* **Exercise prompt**: Find all lines in the records that include the word "finishes", and copy them out.

--- begin ---

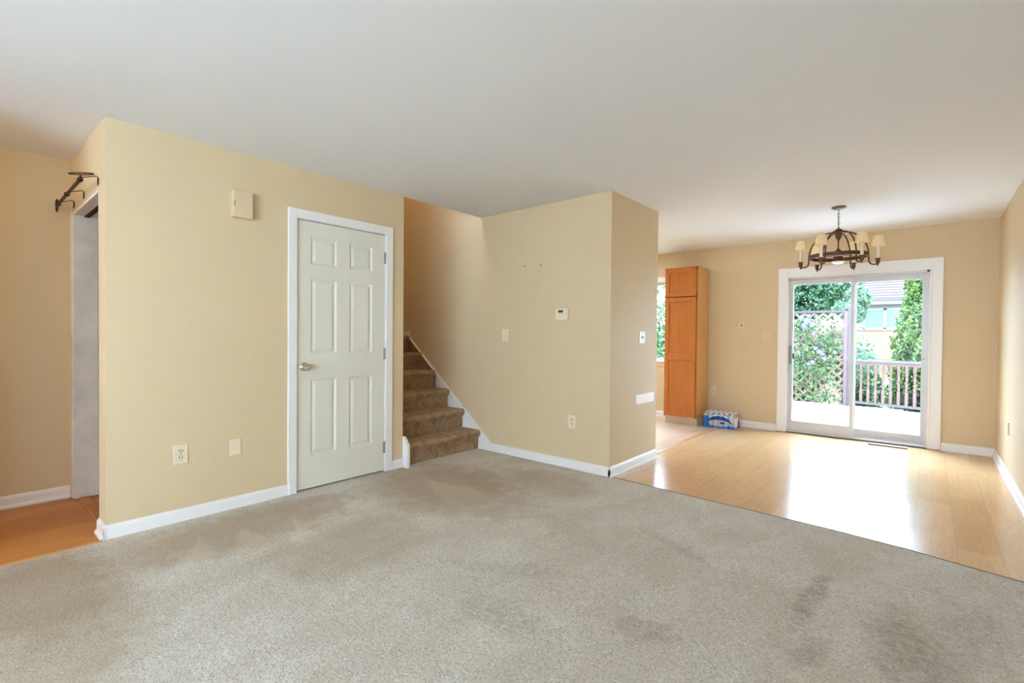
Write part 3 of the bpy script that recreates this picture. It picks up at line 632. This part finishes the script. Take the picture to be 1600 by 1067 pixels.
# ------------------------------------------------------------------ case of bottled water
wx0, wy0 = -2.305, 6.645
wc = thing('water_bottle_pack', (wx0+.2, wy0+.14, -.006), 'shrink-wrapped pack of water bottles in blue print on the floor beside the pantry cabinet', 'water pack')
br, bh = .0325, .205
for i in range(6):
    for j in range(4):
        x, y = wx0+.034+i*.066, wy0+.034+j*.066
        b = MB().lathe([(.026, 0), (br, .006), (br, .05), (br*.93, .056), (br, .062), (br, .13), (br*.9, .152), (.016, .182), (.0125, .186), (.0125, .192)], (x, y, -.005), 14).build('bottle', 'bottle', wc, smooth=True)
        MB().lathe([(.0145, .186), (.0145, .203), (.012, .205)], (x, y, -.005), 12).build('bottle_cap', 'cap', b)
def wrap_strip(name, m, z_lo, z_hi, off, u0=0, u1=1):
    """film round the front and the two ends, following the bottles"""
    pts = []
    for i in range(6):
        for a in range(-60, 61, 15): pts.append((wx0+.034+i*.066+(br+off)*math.sin(rad(a)), wy0+.034-(br+off)*math.cos(rad(a))))
    for j in range(4):
        for a in range(-60, 61, 15): pts.append((wx0+.034+5*.066+(br+off)*math.cos(rad(a)), wy0+.034+j*.066+(br+off)*math.sin(rad(a))))
    pts = [(wx0+.034-(br+off)*math.cos(rad(a)), wy0+.034-(br+off)*math.sin(rad(a))) for a in range(0, 31, 15)] + pts
    n = len(pts); i0, i1 = int(u0*(n-1)), int(u1*(n-1)); mb = MB(); prev = None
    for i in range(i0, i1+1):
        u = i/(n-1); lo, hi = z_lo(u), z_hi(u)
        p = pts[i]; cur = (mb.bm.verts.new((*p, lo)), mb.bm.verts.new((*p, max(hi, lo+.001))))
        if prev: mb.bm.faces.new((prev[0], cur[0], cur[1], prev[1]))
        prev = cur
    o = mb.build(name, m, wc, fix=False); md = o.modifiers.new('film', 'SOLIDIFY'); md.thickness = .0008; return o
wrap_strip('shrink_wrap', 'wrap', lambda u: -.004, lambda u: .176, .0012)
wrap_strip('blue_print', 'blue', lambda u: 0, lambda u: .150 if u < .14 else .05*max(0, 1-abs(u-.14)/.1), .0030, 0, .22)
def arch(u): return math.sqrt(max(0, 1-((u-.34)/.25)**2))
wrap_strip('navy_arch', 'navy', lambda u: .035+.070*arch(u)**1.0, lambda u: .045+.115*arch(u), .0036, .12, .585)
wrap_strip('pale_arch', 'lightblue', lambda u: .045+.112*arch(u), lambda u: .050+.124*arch(u), .0040, .12, .585)
wrap_strip('blue_band', 'blue', lambda u: .0, lambda u: .028+.010*math.sin(u*14), .0032, .2, .62)
wrap_strip('blue_end_print', 'blue', lambda u: 0, lambda u: .085, .0032, .88, 1)
wrap_strip('white_print', 'white_plate', lambda u: .018+.01*math.sin(u*30), lambda u: .135, .0028, .66, .86)
wrap_strip('navy_letter_band', 'navy', lambda u: .055, lambda u: .082, .0036, .36, .45)

# ------------------------------------------------------------------ chandelier
hx, hy = -.669, 5.50
cd = thing('chandelier', (hx, hy, H), 'six-arm brown chandelier with cream shades hanging before the patio door', 'chandelier')
cn = MB().lathe([(.0, 0), (.058, 0), (.060, -.006), (.050, -.016), (.028, -.026), (.010, -.030), (.006, -.034)], (hx, hy, H), 28).build('ceiling_canopy', 'pewter', cd, smooth=True)
mb = MB(); z = H-.03; k = 0
while z > 2.262:
    el = []
    for a in np.linspace(0, 2*math.pi, 17)[:-1]:
        u, w = .0085*math.cos(a), .021*math.sin(a); el.append((hx+(u if k % 2 else 0), hy+(0 if k % 2 else u), z-.018+w))
    mb.loop(el, .0022, 6); z -= .0335; k += 1
mb.tube([(hx+.004, hy, H-.03), (hx-.007, hy+.004, 2.36), (hx+.003, hy, 2.25)], .003, 6)
mb.build('chain', 'pewter', cd, smooth=True)
MB().lathe([(.004, 2.25), (.008, 2.238), (.028, 2.226), (.036, 2.214), (.028, 2.206), (.029, 2.19), (.028, 2.17), (.020, 2.145), (.008, 2.125), (.006, 2.11), (.006, 2.05), (.010, 2.045), (.022, 2.03), (.029, 2.005), (.033, 1.995), (.033, 1.985), (.0, 1.985)][::-1], (hx, hy, 0), 24).build('center_column', 'brown_metal', cd, smooth=True)
MB().lathe([(.034, 1.972), (.037, 1.972), (.049, 1.925), (.047, 1.923), (.034, 1.965)], (hx, hy, 0), 26, closed=True).build('downlight_cup', 'brown_metal', cd, smooth=True)
MB().lathe([(.046, 1.926), (.055, 1.924), (.050, 1.912), (.030, 1.903), (.0, 1.900)][::-1], (hx, hy, 0), 26).build('downlight_glass', 'opal', cd, smooth=True)
RR = .232
MB().lathe([(RR-.005, 1.957), (RR+.005, 1.957), (RR+.005, 1.990), (RR-.005, 1.990)], (hx, hy, 0), 60, closed=True).build('ring', 'brown_metal', cd, smooth=True)
mb = MB()
for a in (35, 155, 275): 
    ca, sa = math.cos(rad(a)), math.sin(rad(a)); mb.tube([(hx+.03*ca, hy+.03*sa, 1.988), (hx+RR*ca, hy+RR*sa, 1.972)], .004, 6)
mb.build('ring_spoke', 'brown_metal', cd)
va = math.atan2(hy, hx)-math.pi/2                      # lateral axis of the view towards the chandelier
for kk in range(6):
    a = va+rad(5+60*kk); ca, sa = math.cos(a), math.sin(a); P = lambda r, z: (hx+r*ca, hy+r*sa, z)
    pts = [P(.028, 2.205)]
    for t in np.linspace(0, 1, 14): pts.append(P(.05+(RR+.004-.05)*math.sin(t*math.pi/2), 1.965+.235*math.cos(t*math.pi/2)))
    pts += [P(RR+.004, 1.93), P(RR+.008, 1.905), P(RR+.022, 1.888), P(RR+.045, 1.882), P(RR+.068, 1.884), P(RR+.072, 1.892)]
    am = MB().tube(pts, .0065, 8).lathe([(.003, 1.868), (.007, 1.874), (.006, 1.884), (.014, 1.892), (.017, 1.905), (.015, 1.922), (.021, 1.932), (.0215, 1.938), (.0, 1.938)], P(RR+.072, 0)[:2]+(0,), 16).box((P(RR, 0)[0]-.009, P(RR, 0)[1]-.009, 1.955), (P(RR, 0)[0]+.009, P(RR, 0)[1]+.009, 1.992)).build('arm', 'brown_metal', cd, smooth=True)
    cpos = P(RR+.072, 0)[:2]+(0,)
    MB().lathe([(.0125, 1.938), (.0125, 2.068), (.0, 2.068)], cpos, 14).build('candle_sleeve', 'candle', am, smooth=True)
    sh = MB().lathe([(.056, 2.052), (.037, 2.142), (.0352, 2.142), (.0545, 2.052)], cpos, 24, closed=True).build('lamp_shade', 'shade', am, smooth=True)

# ================================================================== outdoors
DZ_ = -.12
deck = thing('deck', (-.8, 9.3, DZ_), 'sun-bleached wooden deck outside the patio door', 'deck', kind='structure')
mb = MB(); y = YB+.16
while y < 11.55:
    mb.box((-4.2, y, DZ_-.03), (2.6, y+.136, DZ_), bev=.004, seg=1); y += .142
mb.build('deck_boards', 'deck', deck)
struct(MB().prism([(-30, YB+.1), (30, YB+.1), (30, 60), (-30, 60)], -.9, -.75), 'ground', 'lawn', 'sunlit green lawn beyond the deck', 'lawn')
struct(B((-6.1, YB+.14, -.75), (.68, YB+.16, -.03)), 'wall_exterior_base', 'siding', 'siding below the patio door', 'wall')
# lattice privacy screen
ls = thing('lattice_screen', (-1.9, 11.45, DZ_), 'tan wooden lattice privacy screen with clematis on the deck edge', 'lattice screen')
LX0, LX1, LZ0, LZ1, LY = -3.2, -1.27, -.10, 1.70, 11.45
def lattice(sgn, y):
    mb = MB(); w = .038; p = .115; s2 = math.sqrt(2)
    c = LX0-(LZ1-LZ0)-.2
    while c < LX1+(LZ1-LZ0)+.2:
        # centre line: x = c + sgn*(z-LZ0); clip to the panel
        pts = []
        za, zb = LZ0, LZ1
        xa, xb = c, c+sgn*(zb-za)
        def clipx(xa, za, xb, zb):
            if xa == xb: return None
            t0, t1 = 0, 1; dx = xb-xa
            ta, tb = (LX0-xa)/dx, (LX1-xa)/dx
            if ta > tb: ta, tb = tb, ta
            t0, t1 = max(t0, ta), min(t1, tb)
            if t1-t0 < .02: return None
            return (xa+dx*t0, za+(zb-za)*t0, xa+dx*t1, za+(zb-za)*t1)
        q = clipx(xa, za, xb, zb)
        if q:
            a, b = Vector((q[0], 0, q[1])), Vector((q[2], 0, q[3])); d = (b-a).normalized(); n = Vector((-d.z, 0, d.x))*w/2
            mb.extrude([(v.x, y, v.z) for v in (a+n, b+n, b-n, a-n)], (0, .008, 0))
        c += p*s2
    return mb
lattice(1, LY+.002).build('lattice_slats', 'lattice', ls); lattice(-1, LY+.011).build('lattice_slats', 'lattice', ls)
MB().box((LX0, LY-.02, LZ1-.0), (-1.24, LY+.04, LZ1+.045), bev=.004).build('top_rail', 'post', ls)
MB().box((LX0, LY-.012, .77), (LX1, LY, .80)).box((LX0, LY-.012, 1.27), (LX1, LY, 1.295)).build('middle_rail', 'lattice', ls)
MB().box((-1.27, LY-.05, DZ_), (-1.205, LY+.04, 1.72), bev=.004).build('post', simple('pink_grey_post', (86, 64, 66), .8, var=.08), ls)
MB().box((-1.205, LY-.06, DZ_), (-1.115, LY+.03, 1.80), bev=.004).build('post', 'post', ls)

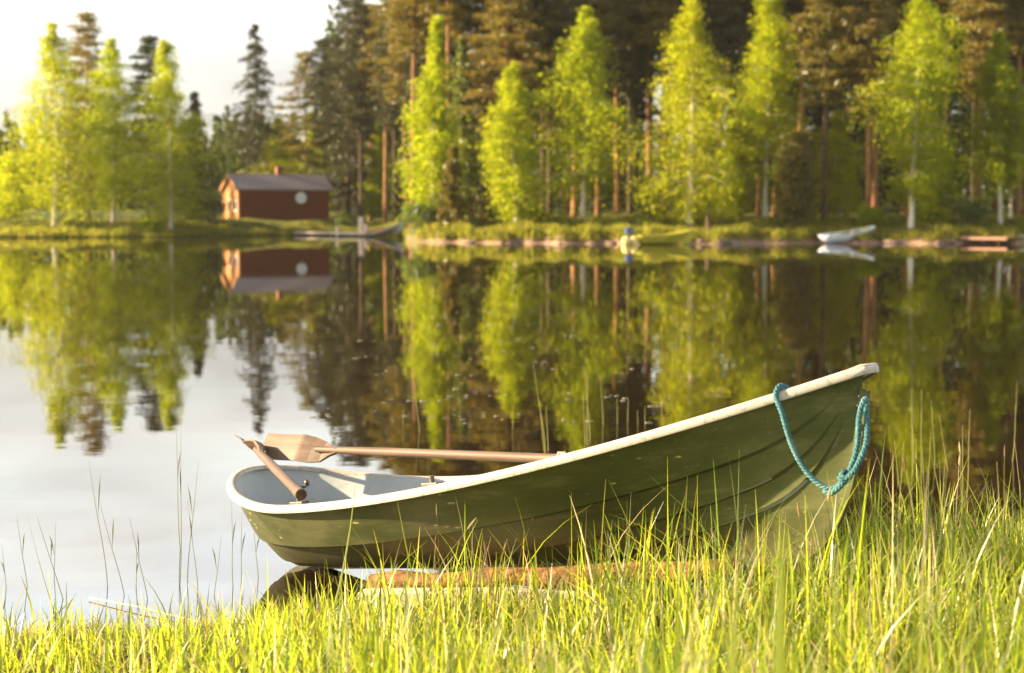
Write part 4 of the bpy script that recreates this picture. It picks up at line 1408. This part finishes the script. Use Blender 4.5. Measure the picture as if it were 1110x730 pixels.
# ------------------------------------------------------------------ reeds standing in the water
def reed(px, pyb, pxt, pyt, r, curl, group, label, leaf=True):
    D = CAMH * F / (pyb - YH)
    base = at(px, pyb, D); base.z = -.3
    tip = at(pxt, pyt, D)
    mid1 = base.lerp(tip, .4) + Vector((curl * .05, 0, 0)); mid2 = base.lerp(tip, .75) + Vector((curl * .02, 0, 0))
    path = catmull([base, mid1, mid2, tip], 5)
    root = MB().tube(path, [r * (1 - .75 * i / (len(path) - 1)) for i in range(len(path))], 5)
    if leaf:
        L = (tip - base).length
        for u in (.62,):
            p = path[int(u * (len(path) - 1))]
            q = p + Vector((rngw.uniform(-.05, .05), rngw.uniform(-.03, .03), rngw.uniform(.14, .24))) * min(L, 1)
            m_ = p.lerp(q, .5) + Vector((0, 0, .02))
            root.add([p, m_ + Vector((.003, 0, 0)), q, m_ - Vector((.003, 0, 0))], [(0, 1, 2, 3)])
    tag(root.build('reed', M['reed'], None, True), label, 'reed', group)
L1 = ('reeds standing in the water left of the boat', 'thin reed stalk standing in the water left of the rowing boat')
for a in ((30, 640, 18, 560, .4), (62, 630, 60, 566, -.3), (118, 640, 96, 500, .5), (140, 650, 108, 545, .6), (150, 640, 148, 590, -.2), (190, 640, 196, 470, .3), (204, 640, 215, 500, -.5),
          (212, 645, 203, 540, .5), (236, 650, 240, 580, -.6), (166, 655, 140, 560, .4), (84, 655, 40, 560, .2), (250, 640, 262, 560, .5), (264, 640, 251, 545, -.6), (277, 630, 274, 560, .4), (8, 640, 2, 590, .2), (200, 600, 191, 460, -.3)):
    reed(a[0], a[1], a[2], a[3], .0028, a[4], *L1)
L2 = ('reeds standing in the water behind the boat', 'thin straw coloured reed stalk standing in the water behind the rowing boat')
for a in ((592, 492, 578, 395, .6), (600, 494, 584, 432, -.4), (594, 490, 592, 440, .2), (638, 480, 634, 400, .5), (642, 484, 637, 405, -.5), (634, 482, 632, 430, .2), (652, 462, 651, 408, .4), (670, 460, 669, 432, 0), (680, 458, 681, 432, 0),
          (692, 462, 691, 445, .1), (700, 458, 699, 440, 0), (452, 470, 449, 415, .6), (560, 466, 556, 440, -.4), (436, 462, 437, 444, 0), (718, 452, 716, 428, .2)):
    reed(a[0], a[1], a[2], a[3], .006, a[4], *L2, leaf=False)
L3 = ('reeds standing in the water beyond the bow', 'pale reed stalk standing in the water beyond the bow')
for i in range(17):
    px = rngw.uniform(955, 1108); pyb = rngw.uniform(500, 585)
    reed(px, pyb, px + rngw.uniform(-14, 14), pyb - rngw.uniform(45, 105), .0045, rngw.uniform(-.6, .6), *L3)

# floating bits: specks of seed fluff and leaf litter on the water
rng = np.random.default_rng(11)
mb = MB()
for i in range(52):
    py = rng.uniform(335, 465); px = rng.normal(560, 130)
    D = CAMH * F / (py - YH)
    p = at(px, py, D)
    for j in range(int(rng.integers(1, 4))):
        q = p + Vector((rng.normal(0, .10), rng.normal(0, .25), 0))
        s = rng.uniform(.004, .016)
        k = int(rng.integers(5, 8)); a0 = rng.uniform(0, 6)
        top = [(q.x + s * 2.8 * math.cos(a0 + 6.283 * t / k) * rng.uniform(.6, 1), q.y + s * 1.6 * math.sin(a0 + 6.283 * t / k) * rng.uniform(.6, 1), .006) for t in range(k)]
        bot = [(v[0], v[1], -.004) for v in top]
        mb.add(top + bot, [tuple(range(k)), tuple(range(2 * k - 1, k - 1, -1))] + [(t, t + k, (t + 1) % k + k, (t + 1) % k) for t in range(k)])
tag(mb.build('floating_litter', M['speck']), 'pale specks of fluff and leaf litter floating on the dark water', 'litter', kind='stuff')

# fallen straws at the waterline
for a, b, r, lab in (((96, 622, 7.9), (262, 662, 7.25), .0045, 'long bleached reed lying on the water at the left of the near bank'),
                     ((205, 664, 7.3), (300, 640, 7.4), .005, 'dark thin twig lying at the waterline below the stern'),
                     ((0, 692, 7.05), (92, 684, 7.15), .006, 'grey twig lying on the mud at the left end of the bank')):
    A, B = at(*a), at(*b)
    A.z = max(gh(A.x, A.y), 0) + .012; B.z = max(gh(B.x, B.y), 0) + .012
    tag(MB().tube([A, A.lerp(B, .35) + Vector((0, 0, .008)), A.lerp(B, .7), B], [r, r * .9, r * .8, r * .4], 7).build('fallen_reed', M['straw'] if 'bleached' in lab else M['dark_bark'], None, True), lab, 'reed')
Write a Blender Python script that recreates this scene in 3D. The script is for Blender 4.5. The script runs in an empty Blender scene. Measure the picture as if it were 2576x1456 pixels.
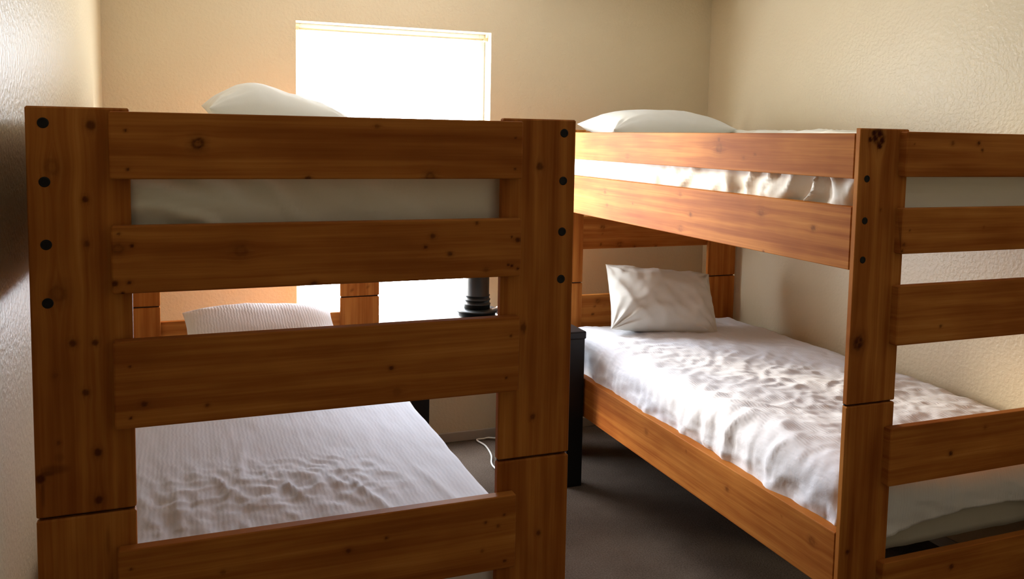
import bpy, bmesh, math, random
from mathutils import Vector, Matrix, noise
random.seed(7)
S = bpy.context.scene
COL = S.collection

# ------------------------------------------------------------------ helpers
def link(o, parent=None):
    COL.objects.link(o)
    if parent is not None: o.parent = parent
    return o
def tag(o, label=None, cat=None, group=None, kind=None):
    if label: o['label'] = label
    if cat: o['category'] = cat
    if group: o['group'] = group
    if kind: o['kind'] = kind
    return o
def empty(name, loc=(0, 0, 0), rz=0.0):
    o = bpy.data.objects.new(name, None); COL.objects.link(o)
    o.empty_display_size = .05
    o.location = loc; o.rotation_euler = (0, 0, rz); return o
def mesh_obj(name, verts, faces, mat, parent=None, smooth=False):
    me = bpy.data.meshes.new(name)
    me.from_pydata([tuple(v) for v in verts], [], faces); me.update()
    if mat: me.materials.append(mat)
    if smooth:
        me.polygons.foreach_set('use_smooth', [True] * len(me.polygons))
    return link(bpy.data.objects.new(name, me), parent)
def bm_obj(name, bm, mat, parent=None, smooth=False):
    me = bpy.data.meshes.new(name); bm.to_mesh(me); bm.free()
    if mat: me.materials.append(mat)
    if smooth: me.polygons.foreach_set('use_smooth', [True] * len(me.polygons))
    return link(bpy.data.objects.new(name, me), parent)
def bbox(bm, x0, x1, y0, y1, z0, z1, bev=0.0, seg=2):
    r = bmesh.ops.create_cube(bm, size=1.0)
    vs = r['verts']
    for v in vs:
        v.co = Vector(((x0 + x1) / 2 + v.co.x * (x1 - x0), (y0 + y1) / 2 + v.co.y * (y1 - y0), (z0 + z1) / 2 + v.co.z * (z1 - z0)))
    if bev:
        es = list({e for v in vs for e in v.link_edges})
        bmesh.ops.bevel(bm, geom=es, offset=bev, segments=seg, profile=.5, affect='EDGES')
def lathe(bm, cx, cy, prof, n=48):
    rings = []
    for r, z in prof:
        rings.append([bm.verts.new((cx + r * math.cos(2 * math.pi * i / n), cy + r * math.sin(2 * math.pi * i / n), z)) for i in range(n)])
    for a, b in zip(rings, rings[1:]):
        for i in range(n):
            bm.faces.new((a[i], a[(i + 1) % n], b[(i + 1) % n], b[i]))
    bm.faces.new(list(reversed(rings[0]))); bm.faces.new(rings[-1])
def tube(bm, pts, r, n=8):
    rings = []
    for k, p in enumerate(pts):
        p = Vector(p); a = Vector(pts[max(0, k - 1)]); b = Vector(pts[min(len(pts) - 1, k + 1)])
        t = (b - a).normalized(); u = t.orthogonal().normalized() if k == 0 else (rings_u - t * rings_u.dot(t)).normalized()
        rings_u = u; w = t.cross(u)
        rings.append([bm.verts.new(p + r * (math.cos(2 * math.pi * i / n) * u + math.sin(2 * math.pi * i / n) * w)) for i in range(n)])
    for a, b in zip(rings, rings[1:]):
        for i in range(n): bm.faces.new((a[i], a[(i + 1) % n], b[(i + 1) % n], b[i]))
    bm.faces.new(list(reversed(rings[0]))); bm.faces.new(rings[-1])
def catmull(P, n=10):
    P = [Vector(p) for p in P]; out = []
    for i in range(len(P) - 1):
        p0 = P[max(0, i - 1)]; p1 = P[i]; p2 = P[i + 1]; p3 = P[min(len(P) - 1, i + 2)]
        for k in range(n):
            t = k / n
            out.append(.5 * ((2 * p1) + (p2 - p0) * t + (2 * p0 - 5 * p1 + 4 * p2 - p3) * t * t + (3 * p1 - p0 - 3 * p2 + p3) * t ** 3))
    out.append(P[-1]); return out
def sstep(a, b, x):
    t = max(0.0, min(1.0, (x - a) / (b - a))); return t * t * (3 - 2 * t)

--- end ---

* **Finished answer**:
Write part 3 of the bpy script that recreates this picture. It picks up at line 632. This part finishes the script. Take the picture to be 1600 by 1067 pixels.
Write part 4 of the bpy script that recreates this picture. It picks up at line 1408. This part finishes the script. Use Blender 4.5. Measure the picture as if it were 1110x730 pixels.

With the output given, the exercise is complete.